The film refers to Howard as "Rocket Man" multiple times, with clips of official Houston Rocket free-agent introduction ceremonies where the announcer says something like, "He used to be Super Man, now he's ROCKET MAN!" No one calls Dwight Howard this, which makes it that much better. I love nonstarter nicknames like this, and would especially appreciate it if some P.R. department decided to call John Wall "Wizard Man" or Kevin Durant "Thunder Man" or, perhaps more to the point, refer to James Harden and also, say, K.J. McDaniels as "Rocket Man."
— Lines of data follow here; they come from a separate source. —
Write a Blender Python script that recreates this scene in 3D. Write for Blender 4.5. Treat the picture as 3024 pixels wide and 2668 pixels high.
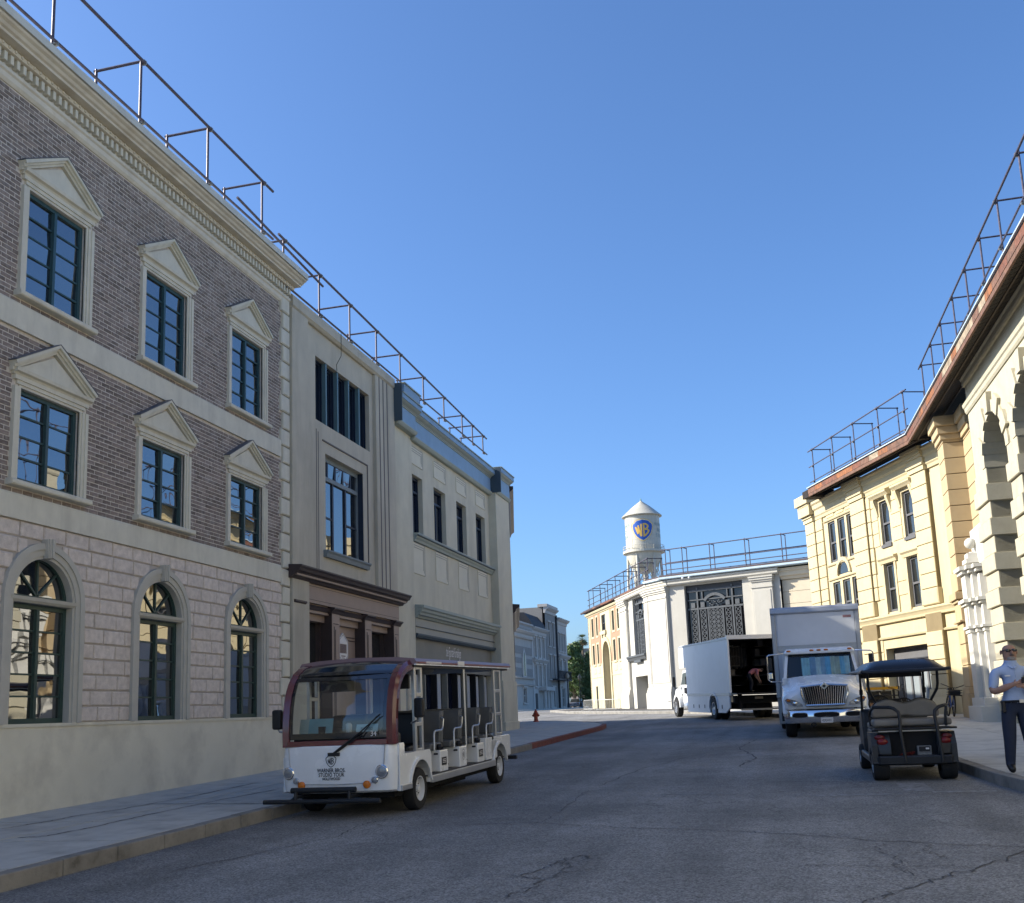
import bpy, bmesh, math, random
from mathutils import Vector, Matrix
for o in list(bpy.data.objects): bpy.data.objects.remove(o)
random.seed(7)
K = 1.115            # layout units to metres
SL = 0.018           # the street climbs gently away from the camera
scene = bpy.context.scene
COL = scene.collection
R = math.radians

# ---------------------------------------------------------------- camera
cam = bpy.data.cameras.new('camera'); camo = bpy.data.objects.new('camera', cam); COL.objects.link(camo)
rt = Vector((0.967246, 0.250828, -0.038992)); up = Vector((0.080365, -0.156886, 0.984342)); fw = Vector((-0.240783, 0.955234, 0.171905))
M = Matrix((rt, up, -fw)).transposed().to_4x4(); M.translation = Vector((0, 0, 1.3*K))
camo.matrix_world = M
cam.sensor_fit = 'HORIZONTAL'; cam.sensor_width = 36; cam.lens = 36*3020/3024; cam.shift_y = 243/3024
cam.clip_start = 0.05; cam.clip_end = 3000
scene.camera = camo
scene.render.resolution_x = 1024; scene.render.resolution_y = 903

# ---------------------------------------------------------------- sky, sun, exposure
SUN_EL, SUN_AZ = R(30.5), R(9.0)     # sun stands low on the left, a touch behind the camera
w = bpy.data.worlds.new('World'); scene.world = w; w.use_nodes = True
nt = w.node_tree; nt.nodes.clear()
sky = nt.nodes.new('ShaderNodeTexSky'); sky.sky_type = 'NISHITA'; sky.sun_disc = False
sky.sun_elevation = SUN_EL; sky.sun_rotation = R(270-9); sky.altitude = 0; sky.air_density = 1.0; sky.dust_density = 1.5; sky.ozone_density = 9.0
bg = nt.nodes.new('ShaderNodeBackground'); bg.inputs['Strength'].default_value = 0.0715
out = nt.nodes.new('ShaderNodeOutputWorld')
nt.links.new(sky.outputs[0], bg.inputs[0]); nt.links.new(bg.outputs[0], out.inputs[0])
sl = bpy.data.lights.new('sun', 'SUN'); sl.energy = 3.0; sl.angle = R(0.53); sl.color = (1.0, 0.93, 0.80)
so = bpy.data.objects.new('sun', sl); COL.objects.link(so)
so.rotation_euler = Vector((math.cos(SUN_EL)*math.cos(SUN_AZ), math.cos(SUN_EL)*math.sin(SUN_AZ), -math.sin(SUN_EL))).to_track_quat('-Z', 'Y').to_euler()
so.location = (-60, -10, 60)
scene.view_settings.view_transform = 'Standard'; scene.view_settings.look = 'None'
scene.view_settings.exposure = 1.75; scene.view_settings.gamma = 1.0; scene.view_settings.use_curve_mapping = False

# ---------------------------------------------------------------- materials
MATS = {}
def _nodes(name):
    m = bpy.data.materials.new(name); m.use_nodes = True
    t = m.node_tree; b = t.nodes['Principled BSDF']
    return m, t, b
def mk(name, col, rough=.8, var=.10, scale=2.5, bump=.15, bscale=60, metal=0, spec=.35, stain=None, stain_amt=.0, stain_scale=.7, rand=0, coat=0, streak=False):
    """paint or stone: base colour broken up by two noises, a stain layer and a fine bump"""
    if name in MATS: return MATS[name]
    m, t, b = _nodes(name); N = t.nodes.new; L = t.links.new
    tc = N('ShaderNodeTexCoord')
    def noise(sc, det, src=None, rg=.6):
        n = N('ShaderNodeTexNoise'); n.inputs['Scale'].default_value = sc; n.inputs['Detail'].default_value = det; n.inputs['Roughness'].default_value = rg
        L(src or tc.outputs['Object'], n.inputs['Vector']); return n
    n1 = noise(scale, 6)
    mr = N('ShaderNodeMapRange'); mr.inputs['From Min'].default_value = .3; mr.inputs['From Max'].default_value = .7
    mr.inputs['To Min'].default_value = 1-var; mr.inputs['To Max'].default_value = 1+var; L(n1.outputs['Fac'], mr.inputs['Value'])
    last = mr.outputs['Result']
    if rand:
        oi = N('ShaderNodeObjectInfo'); ge = N('ShaderNodeNewGeometry')
        ad = N('ShaderNodeMath'); ad.operation = 'ADD'; L(oi.outputs['Random'], ad.inputs[0]); L(ge.outputs['Random Per Island'], ad.inputs[1])
        fr = N('ShaderNodeMath'); fr.operation = 'FRACT'; L(ad.outputs[0], fr.inputs[0])
        m2 = N('ShaderNodeMapRange'); m2.inputs['To Min'].default_value = 1-rand; m2.inputs['To Max'].default_value = 1+rand; L(fr.outputs[0], m2.inputs['Value'])
        mu = N('ShaderNodeMath'); mu.operation = 'MULTIPLY'; L(last, mu.inputs[0]); L(m2.outputs['Result'], mu.inputs[1]); last = mu.outputs[0]
    vm = N('ShaderNodeVectorMath'); vm.operation = 'SCALE'; vm.inputs[0].default_value = col[:3]; L(last, vm.inputs['Scale'])
    colout = vm.outputs[0]
    if stain:
        src = None
        if streak:
            mp = N('ShaderNodeMapping'); mp.inputs['Scale'].default_value = (1, 1, .18); L(tc.outputs['Object'], mp.inputs['Vector']); src = mp.outputs[0]
        n3 = noise(stain_scale, 5, src, .65)
        m3 = N('ShaderNodeMapRange'); m3.inputs['From Min'].default_value = .48; m3.inputs['From Max'].default_value = .72; m3.inputs['To Min'].default_value = 0; m3.inputs['To Max'].default_value = stain_amt; L(n3.outputs['Fac'], m3.inputs['Value'])
        mx = N('ShaderNodeMix'); mx.data_type = 'RGBA'; mx.inputs['B'].default_value = (*stain, 1); L(m3.outputs['Result'], mx.inputs['Factor']); L(colout, mx.inputs['A']); colout = mx.outputs['Result']
    L(colout, b.inputs['Base Color'])
    mr2 = N('ShaderNodeMapRange'); mr2.inputs['To Min'].default_value = max(.02, rough-.12); mr2.inputs['To Max'].default_value = min(1, rough+.08); L(n1.outputs['Fac'], mr2.inputs['Value']); L(mr2.outputs['Result'], b.inputs['Roughness'])
    if bump:
        n2 = noise(bscale, 3); bp = N('ShaderNodeBump'); bp.inputs['Strength'].default_value = bump; bp.inputs['Distance'].default_value = .01
        L(n2.outputs['Fac'], bp.inputs['Height']); L(bp.outputs[0], b.inputs['Normal'])
    b.inputs['Metallic'].default_value = metal; b.inputs['Specular IOR Level'].default_value = spec; b.inputs['Coat Weight'].default_value = coat
    MATS[name] = m; return m
def glass(name, tint=(.012, .014, .016), ior=3.1, rough=.012, wave=.06, wscale=1.3):
    """window glass seen from outside: dark room behind a coated, slightly wavy pane"""
    if name in MATS: return MATS[name]
    m, t, b = _nodes(name); N = t.nodes.new; L = t.links.new
    b.inputs['Base Color'].default_value = (*tint, 1); b.inputs['Roughness'].default_value = rough; b.inputs['IOR'].default_value = ior; b.inputs['Specular IOR Level'].default_value = .5
    if wave:
        tc = N('ShaderNodeTexCoord'); n = N('ShaderNodeTexNoise'); n.inputs['Scale'].default_value = wscale; n.inputs['Detail'].default_value = 1.5; L(tc.outputs['Object'], n.inputs['Vector'])
        bp = N('ShaderNodeBump'); bp.inputs['Strength'].default_value = wave; bp.inputs['Distance'].default_value = .1; L(n.outputs['Fac'], bp.inputs['Height']); L(bp.outputs[0], b.inputs['Normal'])
    MATS[name] = m; return m
def clear_glass(name, tint=(.75, .82, .8), refl=.10):
    """see-through vehicle glass (thin sheet)"""
    if name in MATS: return MATS[name]
    m, t, b = _nodes(name); N = t.nodes.new; L = t.links.new
    t.nodes.remove(b); o = t.nodes['Material Output']
    tr = N('ShaderNodeBsdfTransparent'); tr.inputs[0].default_value = (*tint, 1)
    gl = N('ShaderNodeBsdfGlossy'); gl.inputs['Roughness'].default_value = .02
    fr = N('ShaderNodeFresnel'); fr.inputs['IOR'].default_value = 1.5
    ad = N('ShaderNodeMath'); ad.operation = 'ADD'; ad.inputs[1].default_value = refl-.04; ad.use_clamp = True; L(fr.outputs[0], ad.inputs[0])
    mx = N('ShaderNodeMixShader'); L(ad.outputs[0], mx.inputs[0]); L(tr.outputs[0], mx.inputs[1]); L(gl.outputs[0], mx.inputs[2]); L(mx.outputs[0], o.inputs[0])
    MATS[name] = m; return m
def brick_mat():
    m = mk('brick', (.205, .165, .143), rough=.9, var=.18, scale=9, bump=.5, bscale=70, rand=.30, stain=(.40, .37, .35), stain_amt=.55, stain_scale=5.5)
    return m
def asphalt():
    m, t, b = _nodes('asphalt'); N = t.nodes.new; L = t.links.new
    tc = N('ShaderNodeTexCoord')
    def noise(sc, det, rg=.6):
        n = N('ShaderNodeTexNoise'); n.inputs['Scale'].default_value = sc; n.inputs['Detail'].default_value = det; n.inputs['Roughness'].default_value = rg; L(tc.outputs['Object'], n.inputs['Vector']); return n
    def mrange(src, a, b2, c, d):
        r = N('ShaderNodeMapRange'); r.inputs['From Min'].default_value = a; r.inputs['From Max'].default_value = b2; r.inputs['To Min'].default_value = c; r.inputs['To Max'].default_value = d; L(src, r.inputs['Value']); return r.outputs['Result']
    def mul(a, c):
        x = N('ShaderNodeMath'); x.operation = 'MULTIPLY'; L(a, x.inputs[0]); L(c, x.inputs[1]); return x.outputs[0]
    big = mrange(noise(.35, 6).outputs['Fac'], .35, .68, .76, 1.26)
    mp = N('ShaderNodeMapping'); mp.inputs['Scale'].default_value = (1.1, .10, 1); L(tc.outputs['Object'], mp.inputs['Vector'])
    wr = N('ShaderNodeTexNoise'); wr.inputs['Scale'].default_value = 1.3; wr.inputs['Detail'].default_value = 5; L(mp.outputs[0], wr.inputs['Vector'])
    big = mul(big, mrange(wr.outputs['Fac'], .35, .65, .84, 1.14))
    mid = mrange(noise(3.0, 6, .7).outputs['Fac'], .3, .7, .88, 1.14)
    vo = N('ShaderNodeTexVoronoi'); vo.inputs['Scale'].default_value = 75; L(tc.outputs['Object'], vo.inputs['Vector'])
    sp = N('ShaderNodeSeparateColor'); L(vo.outputs['Color'], sp.inputs[0])
    agg = mrange(sp.outputs[0], 0, 1, .52, 1.66)
    f = mul(mul(big, mid), agg)
    # dark hairline cracks in patches
    ve = N('ShaderNodeTexVoronoi'); ve.feature = 'DISTANCE_TO_EDGE'; ve.inputs['Scale'].default_value = .55
    wn = noise(1.6, 5, .7); ws = N('ShaderNodeVectorMath'); ws.operation = 'SCALE'; ws.inputs['Scale'].default_value = .8; L(wn.outputs['Color'], ws.inputs[0])
    wa = N('ShaderNodeVectorMath'); L(tc.outputs['Object'], wa.inputs[0]); L(ws.outputs[0], wa.inputs[1]); L(wa.outputs[0], ve.inputs['Vector'])
    ck = mrange(ve.outputs['Distance'], 0, .012, .45, 1); pm = mrange(noise(.5, 3).outputs['Fac'], .52, .6, 0, 1)
    cm = N('ShaderNodeMix'); cm.data_type = 'FLOAT'; cm.inputs['A'].default_value = 1; L(pm, cm.inputs['Factor']); L(ck, cm.inputs['B'])
    f = mul(f, cm.outputs['Result'])
    vm = N('ShaderNodeVectorMath'); vm.operation = 'SCALE'; vm.inputs[0].default_value = (.178, .173, .165); L(f, vm.inputs['Scale']); L(vm.outputs[0], b.inputs['Base Color'])
    b.inputs['Roughness'].default_value = .82; b.inputs['Specular IOR Level'].default_value = .3
    bp = N('ShaderNodeBump'); bp.inputs['Strength'].default_value = .6; bp.inputs['Distance'].default_value = .006; L(sp.outputs[0], bp.inputs['Height']); L(bp.outputs[0], b.inputs['Normal'])
    MATS['asphalt'] = m; return m

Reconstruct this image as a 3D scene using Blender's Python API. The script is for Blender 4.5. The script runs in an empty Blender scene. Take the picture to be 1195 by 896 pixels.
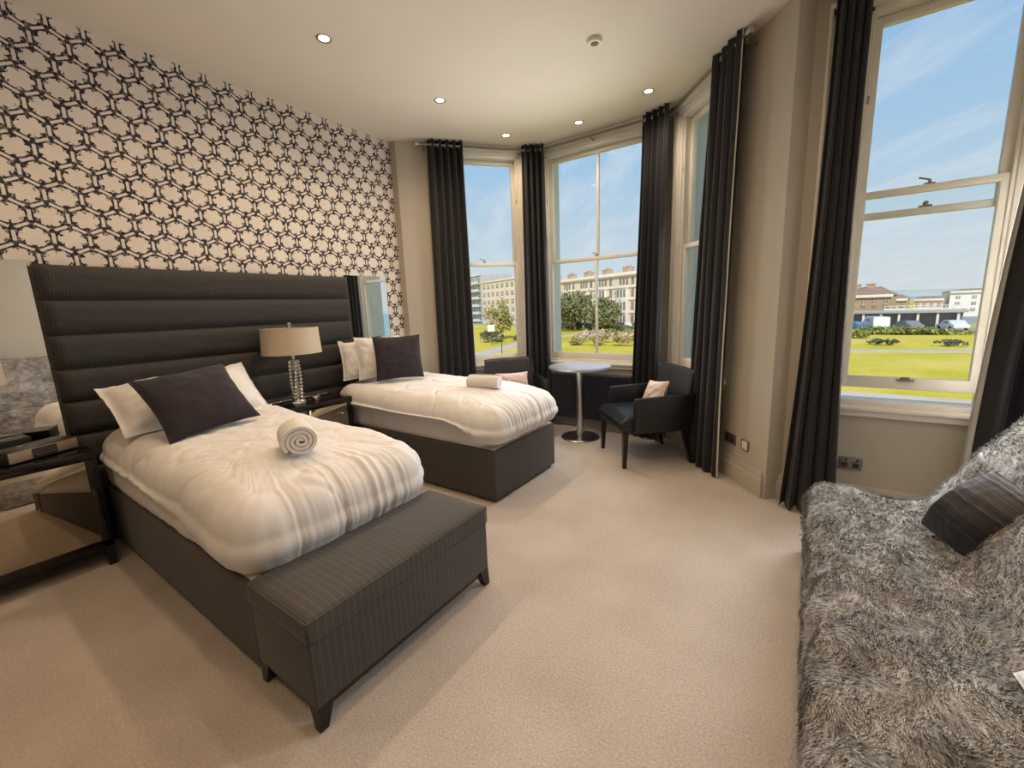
import bpy, bmesh, math, random
import numpy as np
from mathutils import Vector, Matrix, noise
PI = math.pi
sc = bpy.context.scene
COL = sc.collection
random.seed(7)

# ------------------------------------------------------------------ node helpers
class V:
    """tiny wrapper to write scalar math-node expressions"""
    def __init__(s, nt, sock): s.nt = nt; s.s = sock
    def _op(s, op, *a, clamp=False):
        n = s.nt.nodes.new('ShaderNodeMath'); n.operation = op; n.use_clamp = clamp
        for i, x in enumerate((s,) + a):
            if isinstance(x, V): s.nt.links.new(x.s, n.inputs[i])
            else: n.inputs[i].default_value = float(x)
        return V(s.nt, n.outputs[0])
    def __add__(s, o): return s._op('ADD', o)
    __radd__ = __add__
    def __sub__(s, o): return s._op('SUBTRACT', o)
    def __mul__(s, o): return s._op('MULTIPLY', o)
    __rmul__ = __mul__
    def __truediv__(s, o): return s._op('DIVIDE', o)
    def abs(s): return s._op('ABSOLUTE')
    def sin(s): return s._op('SINE')
    def sqrt(s): return s._op('SQRT')
    def frac(s): return s._op('FRACT')
    def min(s, o): return s._op('MINIMUM', o)
    def max(s, o): return s._op('MAXIMUM', o)
    def lt(s, o): return s._op('LESS_THAN', o)
    def gt(s, o): return s._op('GREATER_THAN', o)
    def clamp(s): return s._op('ADD', 0.0, clamp=True)
    def mix(s, a, b): return a * (1.0 + s * -1.0) + b * s if isinstance(a, V) else (b - a) * s + a

def rgba(c): return (c[0], c[1], c[2], 1.0)
def new_mat(name):
    m = bpy.data.materials.new(name); m.use_nodes = True
    nt = m.node_tree; b = nt.nodes['Principled BSDF']
    return m, nt, b
def coord(nt, kind='Object', scale=None, rot=None):
    t = nt.nodes.new('ShaderNodeTexCoord'); o = t.outputs[kind]
    if scale or rot:
        mp = nt.nodes.new('ShaderNodeMapping')
        if scale: mp.inputs['Scale'].default_value = scale
        if rot: mp.inputs['Rotation'].default_value = rot
        nt.links.new(o, mp.inputs[0]); o = mp.outputs[0]
    return o
def noise_node(nt, vec, scale, detail=3, rough=0.5):
    n = nt.nodes.new('ShaderNodeTexNoise'); n.inputs['Scale'].default_value = scale
    n.inputs['Detail'].default_value = detail; n.inputs['Roughness'].default_value = rough
    if vec is not None: nt.links.new(vec, n.inputs['Vector'])
    return n.outputs['Fac']
def ramp(nt, fac, stops, interp='LINEAR'):
    r = nt.nodes.new('ShaderNodeValToRGB'); r.color_ramp.interpolation = interp
    els = r.color_ramp.elements
    while len(els) < len(stops): els.new(0.5)
    for e, (p, c) in zip(els, stops): e.position = p; e.color = rgba(c)
    nt.links.new(fac, r.inputs[0]); return r.outputs[0]
def bump(nt, b, h, strength=0.3, dist=0.01):
    n = nt.nodes.new('ShaderNodeBump'); n.inputs['Strength'].default_value = strength
    n.inputs['Distance'].default_value = dist
    nt.links.new(h, n.inputs['Height']); nt.links.new(n.outputs[0], b.inputs['Normal'])
def mul(c, k): return tuple(min(1, x * k) for x in c)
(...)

By the time Jeffrey Wright brings things to a conclusion by saying, of Dwight, that "his story is only just beginning," it is clear that the film is positioning his signing with the Houston Rockets as a redemption of sorts after his Magic-to-Lakers experience. Dwight in Houston can be 12-year-old Dwight Howard without anybody being too grandly disappointed by it. He can continue to mature at a glacial pace into 13- and then 14-year-old Dwight Howard, and enjoy some warm weather. In the meantime, the people who pay him millions of dollars to play basketball will look at a proprietary spreadsheet that calculates his basketball value and tell him he's doing a good job, and do so without scary yelling like Stan Van Gundy or Kobe Bryant. Houston Rockets Dwight Howard is a Dwight Howard with nothing to prove, in other words, and now he's got the documentary to prove it.

I can't say that I like Dwight Howard any more after watching a whole damn documentary about, gosh, what a super fun-loving, happy-go-lucky, endearingly naïve and trusting guy—with significant subtextual emotional damage you should please ignore—but the film can be considered a success in that I did at least hate Dwight Howard less. Of course, I don't remotely buy this manufactured "Fanfare for the Common Man" narrative. I'll meet him halfway, though, and see him as an extra-large-sized person nonetheless beset by frailties and insecurities like the rest of us. In Dwight's case, these are insecurities that make him irredeemably irritating to those of us who'd prefer to believe we have the self-awareness to harness our own inner Dwight Howards, and maybe pass on the flamingo hat. But he is as human as everyone else in this world, if louder and larger, and that seems like a thing worth remembering.

Oh, I should also mention that Stephen A. Smith says the F-word at one point in the movie, which is fun. He says, "Excuse the language, but fuck." That part was good.